29. Nel caso di specie, avendo la D.A. evidenziato (e adeguatamente allegato in giudizio) come il proprio consulente di parte avesse avanzato l’opportunità di commisurare il valore del materiale asportato dalla cava sulla base dei parametri previsti dalla legislazione regionale delle Marche (di gran lunga superiore ai valori previsti dai parametri utilizzati dal c.t.u.), e avendo rivendicando, in ogni caso, la necessità che la valutazione del c.t.u. fosse supportata da documentazione concretamente verificabile, l’assenza, dal quadro della motivazione della sentenza impugnata, di alcuna menzione di tale articolazione dialettica tra i diversi consulenti, oltre alla mancata giustificazione del prevalente rilievo conferito ai parametri indicati dal consulente tecnico dell’ufficio, valgono a integrare gli estremi per il riconoscimento della violazione, da parte del giudice a quo, dei principi di diritto più sopra richiamati.

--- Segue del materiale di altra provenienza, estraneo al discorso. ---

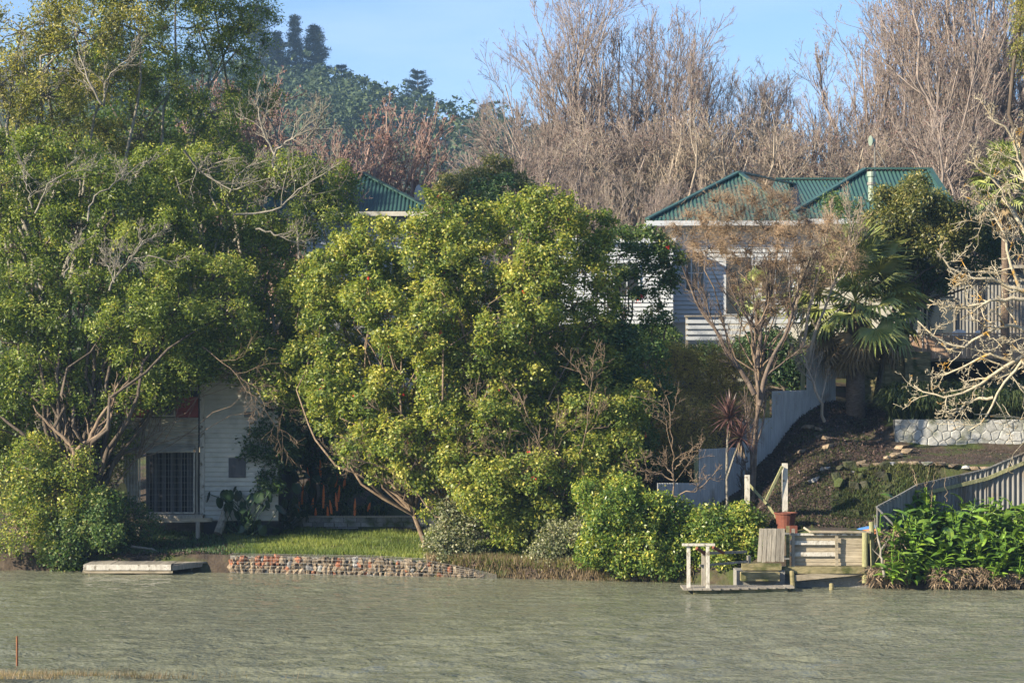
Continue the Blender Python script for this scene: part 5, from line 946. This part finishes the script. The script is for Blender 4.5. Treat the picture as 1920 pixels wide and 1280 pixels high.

30. Sulla base di tali premesse, rilevata la fondatezza del terzo, quarto e quinto motivo del ricorso principale e del terzo motivo del ricorso incidentale; e preso atto dell’infondatezza dei primi due motivi del ricorso principale e del secondo motivo del ricorso incidentale (assorbito il sesto motivo del ricorso principale e il primo motivo del ricorso incidentale), dev’essere disposta la cassazione della sentenza impugnata in relazione ai motivi accolti, con il conseguente rinvio alla Corte d’appello di Perugia, in diversa composizione, cui è altresì rimesso di provvedere alla regolazione delle spese del presente giudizio di legittimità.

PQM

Accoglie il terzo, il quarto e il quinto motivo del ricorso principale e il terzo motivo del ricorso incidentale; rigetta i primi due motivi del ricorso principale e il secondo motivo del ricorso incidentale; dichiara assorbiti il sesto motivo del ricorso principale e il primo motivo del ricorso incidentale; cassa la sentenza impugnata in relazione ai motivi accolti, e rinvia alla Corte d’appello di Perugia, in diversa composizione, cui è altresì rimesso di provvedere alla regolazione delle spese del presente giudizio di legittimità.

Così deciso in Roma, nella Camera di consiglio della Sezione Terza Civile, il 19 maggio 2021.